Cliff - Thanks for continuing to fight the good fight and for exposing the truth of what is going on at the district level.

I'm in the Olympia School District and the board members are just as apathetic here as they are in the SPS. A few years ago (during the adoption of CMP2) two board members asked questions and spoke up about the potential problems with CMP2 (which were pointed out by parents and swept under the rug by district administrators). They were vilified by the superintendent, district administrators and other board members. A few months after the adoption they both stepped down and their positions were filled by two "yes" board members. The appointed members are both intelligent and I know they question things (not out loud) but they don't want to rock the boat and ask questions.

I hope you are able to get some good Board members in SPS who will actually represent their constituents.

@Mason - good luck on the math HSPE. My daughter is a sophomore and is in pre-calculus and she has to take the test in Algebra 1 (she took it in 7th grade--three years ago!). As long as they actually test math skills you and my daughter should be okay but with state assessments, you never know what will be on the tests. My older daughter had car insurance and "write how you would describe a math worksheet over the phone to a friend who missed class" questions on the math WASL a few years ago. Neither question required any math skills and they were on the section that allowed the use of a calculator :(.

chuck said...

While I have the highest respect for Mr. Mass, his achievements, and his right to express his opinion, I thought this was a weather blog...

Hair Bob said...

@Just AboveNOAA -

Another quote from Mark Twain:

"The trouble ain't that there is too many fools, but that the lightning ain't distributed right."

The bureaucrats and legislators of this state have shown themselves to be a clear and present threat to the future of your kids. Deal with them as such if you want your kids to have a fighting chance.

Jason B said...

Cliff, I was just thinking about you yesterday when I was reading the TED post with Conrad Wolfram: http://blog.ted.com/2011/05/18/creativity-and-computers-in-math-qa-with-conrad-wolfram/

Any thoughts about this? Some of what's he's saying points to validation of your issues as a university professor, but then he also suggests that traditional math needs to be moved in a more conceptual direction. Castles in the sand if you don't have foundational math knowledge.

Patrick said...

"Patrick" from May 18 at 9:54 AM, the dysfunctional reform movement and miserable watered-down self-discovery math is not a Republican or Democratic issue. People on both sides are from both parties.

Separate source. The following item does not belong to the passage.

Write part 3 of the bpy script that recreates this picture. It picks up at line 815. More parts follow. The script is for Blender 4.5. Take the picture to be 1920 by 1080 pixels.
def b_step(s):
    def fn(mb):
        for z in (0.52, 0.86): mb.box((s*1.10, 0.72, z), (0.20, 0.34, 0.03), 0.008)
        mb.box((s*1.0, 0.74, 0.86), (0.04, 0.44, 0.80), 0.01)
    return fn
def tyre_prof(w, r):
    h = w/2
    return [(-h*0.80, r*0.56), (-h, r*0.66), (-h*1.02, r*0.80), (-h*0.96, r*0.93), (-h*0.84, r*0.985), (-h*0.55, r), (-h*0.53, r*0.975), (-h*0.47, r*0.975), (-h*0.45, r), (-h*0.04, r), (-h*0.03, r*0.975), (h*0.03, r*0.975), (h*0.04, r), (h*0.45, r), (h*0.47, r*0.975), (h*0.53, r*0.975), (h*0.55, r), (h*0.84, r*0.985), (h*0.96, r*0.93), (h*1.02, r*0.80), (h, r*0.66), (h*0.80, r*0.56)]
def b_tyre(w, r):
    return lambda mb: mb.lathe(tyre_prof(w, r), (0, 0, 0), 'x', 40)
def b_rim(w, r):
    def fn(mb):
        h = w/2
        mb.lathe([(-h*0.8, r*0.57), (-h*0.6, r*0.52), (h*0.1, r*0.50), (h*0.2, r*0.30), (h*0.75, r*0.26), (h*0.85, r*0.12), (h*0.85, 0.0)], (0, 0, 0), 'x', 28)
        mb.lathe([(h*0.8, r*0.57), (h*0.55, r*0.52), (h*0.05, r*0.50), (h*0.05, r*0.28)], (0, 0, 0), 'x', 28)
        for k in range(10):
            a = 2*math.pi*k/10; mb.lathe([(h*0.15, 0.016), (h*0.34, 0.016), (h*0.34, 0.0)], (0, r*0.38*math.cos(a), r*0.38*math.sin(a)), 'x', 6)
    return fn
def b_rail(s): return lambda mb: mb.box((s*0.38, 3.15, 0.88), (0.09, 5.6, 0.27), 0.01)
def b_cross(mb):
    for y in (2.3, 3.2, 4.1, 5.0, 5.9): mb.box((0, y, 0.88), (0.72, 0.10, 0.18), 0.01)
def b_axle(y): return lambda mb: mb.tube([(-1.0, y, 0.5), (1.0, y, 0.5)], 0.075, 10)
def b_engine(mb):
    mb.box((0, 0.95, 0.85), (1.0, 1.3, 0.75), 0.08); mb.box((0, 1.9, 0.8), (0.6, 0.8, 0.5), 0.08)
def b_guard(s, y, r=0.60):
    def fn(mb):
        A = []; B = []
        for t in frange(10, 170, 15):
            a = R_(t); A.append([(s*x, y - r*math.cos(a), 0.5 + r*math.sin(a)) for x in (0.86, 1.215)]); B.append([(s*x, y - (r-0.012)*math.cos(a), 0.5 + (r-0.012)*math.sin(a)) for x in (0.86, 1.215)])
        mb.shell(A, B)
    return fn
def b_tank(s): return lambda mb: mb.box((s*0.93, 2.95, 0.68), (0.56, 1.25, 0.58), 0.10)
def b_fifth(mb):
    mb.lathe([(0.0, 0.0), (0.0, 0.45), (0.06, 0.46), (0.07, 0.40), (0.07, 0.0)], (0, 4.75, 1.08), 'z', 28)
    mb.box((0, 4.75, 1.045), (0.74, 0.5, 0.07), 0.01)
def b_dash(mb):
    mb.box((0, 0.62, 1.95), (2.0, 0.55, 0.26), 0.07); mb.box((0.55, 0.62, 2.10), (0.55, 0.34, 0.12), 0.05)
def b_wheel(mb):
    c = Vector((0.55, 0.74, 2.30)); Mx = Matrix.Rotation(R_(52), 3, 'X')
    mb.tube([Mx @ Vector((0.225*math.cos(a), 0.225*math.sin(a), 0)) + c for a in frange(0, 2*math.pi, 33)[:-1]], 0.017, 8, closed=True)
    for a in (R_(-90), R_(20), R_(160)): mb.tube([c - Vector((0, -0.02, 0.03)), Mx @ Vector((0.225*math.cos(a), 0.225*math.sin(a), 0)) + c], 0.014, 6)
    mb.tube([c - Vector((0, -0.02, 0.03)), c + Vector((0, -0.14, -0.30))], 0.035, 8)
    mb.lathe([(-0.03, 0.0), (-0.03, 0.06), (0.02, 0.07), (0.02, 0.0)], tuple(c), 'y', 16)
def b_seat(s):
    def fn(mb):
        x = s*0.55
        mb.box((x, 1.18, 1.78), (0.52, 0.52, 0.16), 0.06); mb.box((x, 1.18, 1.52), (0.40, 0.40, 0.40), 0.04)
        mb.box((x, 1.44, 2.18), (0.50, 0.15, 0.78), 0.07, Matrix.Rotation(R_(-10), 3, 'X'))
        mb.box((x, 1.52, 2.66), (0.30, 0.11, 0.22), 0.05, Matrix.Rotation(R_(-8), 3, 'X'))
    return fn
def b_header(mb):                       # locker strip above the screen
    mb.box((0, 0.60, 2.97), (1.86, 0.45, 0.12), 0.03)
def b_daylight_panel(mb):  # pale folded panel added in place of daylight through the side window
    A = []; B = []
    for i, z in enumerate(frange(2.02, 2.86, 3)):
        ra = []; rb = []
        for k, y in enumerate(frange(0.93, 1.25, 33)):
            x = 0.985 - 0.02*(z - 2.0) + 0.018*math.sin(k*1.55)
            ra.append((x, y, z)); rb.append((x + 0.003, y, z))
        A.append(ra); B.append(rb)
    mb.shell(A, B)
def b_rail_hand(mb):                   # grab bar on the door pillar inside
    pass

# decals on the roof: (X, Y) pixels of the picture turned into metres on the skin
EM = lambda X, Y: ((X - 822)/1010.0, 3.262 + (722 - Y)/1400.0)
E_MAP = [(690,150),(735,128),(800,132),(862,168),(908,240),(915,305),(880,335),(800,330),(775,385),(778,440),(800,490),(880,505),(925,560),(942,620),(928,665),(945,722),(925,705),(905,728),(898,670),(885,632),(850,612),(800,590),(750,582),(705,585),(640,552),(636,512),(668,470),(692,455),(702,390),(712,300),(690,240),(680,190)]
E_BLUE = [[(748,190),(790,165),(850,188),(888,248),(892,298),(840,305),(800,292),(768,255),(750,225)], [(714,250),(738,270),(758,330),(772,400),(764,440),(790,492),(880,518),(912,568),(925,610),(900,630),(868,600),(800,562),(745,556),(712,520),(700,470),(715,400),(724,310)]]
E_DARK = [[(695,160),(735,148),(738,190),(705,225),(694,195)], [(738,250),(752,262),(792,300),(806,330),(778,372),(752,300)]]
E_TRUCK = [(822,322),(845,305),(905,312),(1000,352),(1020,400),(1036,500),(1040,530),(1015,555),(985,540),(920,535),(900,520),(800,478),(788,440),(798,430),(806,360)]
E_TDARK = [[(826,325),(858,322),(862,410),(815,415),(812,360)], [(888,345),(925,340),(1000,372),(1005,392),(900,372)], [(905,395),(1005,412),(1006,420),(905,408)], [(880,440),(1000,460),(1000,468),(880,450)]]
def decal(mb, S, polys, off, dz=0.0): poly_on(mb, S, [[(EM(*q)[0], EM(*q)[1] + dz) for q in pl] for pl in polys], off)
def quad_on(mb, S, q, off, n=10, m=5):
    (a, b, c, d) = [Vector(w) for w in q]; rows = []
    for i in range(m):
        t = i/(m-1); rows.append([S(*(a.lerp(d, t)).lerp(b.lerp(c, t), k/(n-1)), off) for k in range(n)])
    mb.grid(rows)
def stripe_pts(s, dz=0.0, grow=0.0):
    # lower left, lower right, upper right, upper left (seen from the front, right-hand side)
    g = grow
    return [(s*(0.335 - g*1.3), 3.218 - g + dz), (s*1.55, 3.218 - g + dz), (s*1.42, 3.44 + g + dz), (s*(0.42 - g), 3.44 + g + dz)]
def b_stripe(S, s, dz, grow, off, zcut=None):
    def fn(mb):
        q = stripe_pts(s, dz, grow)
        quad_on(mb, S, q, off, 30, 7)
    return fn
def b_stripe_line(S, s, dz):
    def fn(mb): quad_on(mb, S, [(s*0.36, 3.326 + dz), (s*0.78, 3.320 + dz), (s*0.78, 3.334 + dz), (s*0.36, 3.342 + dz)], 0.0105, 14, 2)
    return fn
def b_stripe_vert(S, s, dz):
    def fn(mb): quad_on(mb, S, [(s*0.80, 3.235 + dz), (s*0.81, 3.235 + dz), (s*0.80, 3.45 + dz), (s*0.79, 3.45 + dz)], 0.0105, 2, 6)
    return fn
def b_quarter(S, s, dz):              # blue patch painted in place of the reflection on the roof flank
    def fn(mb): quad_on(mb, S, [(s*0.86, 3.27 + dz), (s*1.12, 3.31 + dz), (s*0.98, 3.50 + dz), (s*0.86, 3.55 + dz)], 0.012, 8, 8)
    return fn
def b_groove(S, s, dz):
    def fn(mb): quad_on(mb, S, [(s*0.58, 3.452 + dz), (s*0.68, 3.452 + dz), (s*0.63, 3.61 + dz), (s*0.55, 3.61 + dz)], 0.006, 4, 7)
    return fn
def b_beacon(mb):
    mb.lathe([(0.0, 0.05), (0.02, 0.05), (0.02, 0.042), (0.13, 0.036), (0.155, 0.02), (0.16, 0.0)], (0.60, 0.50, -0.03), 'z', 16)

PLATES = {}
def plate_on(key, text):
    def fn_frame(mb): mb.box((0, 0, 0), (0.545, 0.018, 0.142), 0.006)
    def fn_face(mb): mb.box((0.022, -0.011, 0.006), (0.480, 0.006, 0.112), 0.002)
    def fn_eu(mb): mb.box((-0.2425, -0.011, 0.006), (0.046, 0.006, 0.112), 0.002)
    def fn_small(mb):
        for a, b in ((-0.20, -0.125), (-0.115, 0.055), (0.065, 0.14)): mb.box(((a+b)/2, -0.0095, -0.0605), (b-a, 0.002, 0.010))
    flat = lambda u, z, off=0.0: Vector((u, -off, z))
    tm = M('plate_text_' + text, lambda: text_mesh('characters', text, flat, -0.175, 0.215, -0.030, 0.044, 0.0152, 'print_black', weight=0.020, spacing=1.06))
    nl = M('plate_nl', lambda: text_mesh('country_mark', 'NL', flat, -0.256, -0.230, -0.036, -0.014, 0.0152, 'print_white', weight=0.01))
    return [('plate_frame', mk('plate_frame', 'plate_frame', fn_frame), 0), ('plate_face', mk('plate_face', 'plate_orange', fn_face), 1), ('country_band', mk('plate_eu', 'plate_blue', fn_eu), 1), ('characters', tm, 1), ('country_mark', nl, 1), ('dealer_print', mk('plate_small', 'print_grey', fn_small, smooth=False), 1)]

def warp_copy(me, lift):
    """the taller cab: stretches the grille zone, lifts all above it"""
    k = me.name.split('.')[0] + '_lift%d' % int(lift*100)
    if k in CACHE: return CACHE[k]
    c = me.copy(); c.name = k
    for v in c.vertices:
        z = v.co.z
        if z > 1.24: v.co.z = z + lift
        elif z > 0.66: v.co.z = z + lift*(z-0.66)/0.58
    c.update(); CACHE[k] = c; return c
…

Incidentally, charter schools have been shown to produce no better test results than public schools, and most are a bit worse. See the study at http://credo.stanford.edu/reports/MULTIPLE_CHOICE_CREDO.pdf

C.P.O. said...

Keep at it Cliff, we need to know about this stuff! I'm glad people are taking a stand on issues like this and working for change.

Anvar said...

Hello.
Yes, the math program in Seattle Public Schools is weak. I can tell it because I experienced it by myself.
I started attending a school in 2008. Since I was from another country, my counselor first registered me for a statistics class. Since I didn't know English well, the class was hard for me, so I asked him to change my class. Eventually I got a very simple math class, in 12th grade. The concepts taught in that class were extremely simple and non-challenging. Well, they weren't concepts, they were "stories". The whole math was about silly stories where I had to find how much Jake owes to John or something similar. I would be fine with that, but we were on each new subject for a month or sometimes even more, which wasn't necessary at all. I regret that I didn't take a different class where I could actually learn something, but that period was too stressful for me and I was too disoriented. And yes, I was a senior when I took that class. In the country where I'm from, we learned these kinds of concepts in 8th-9th grades.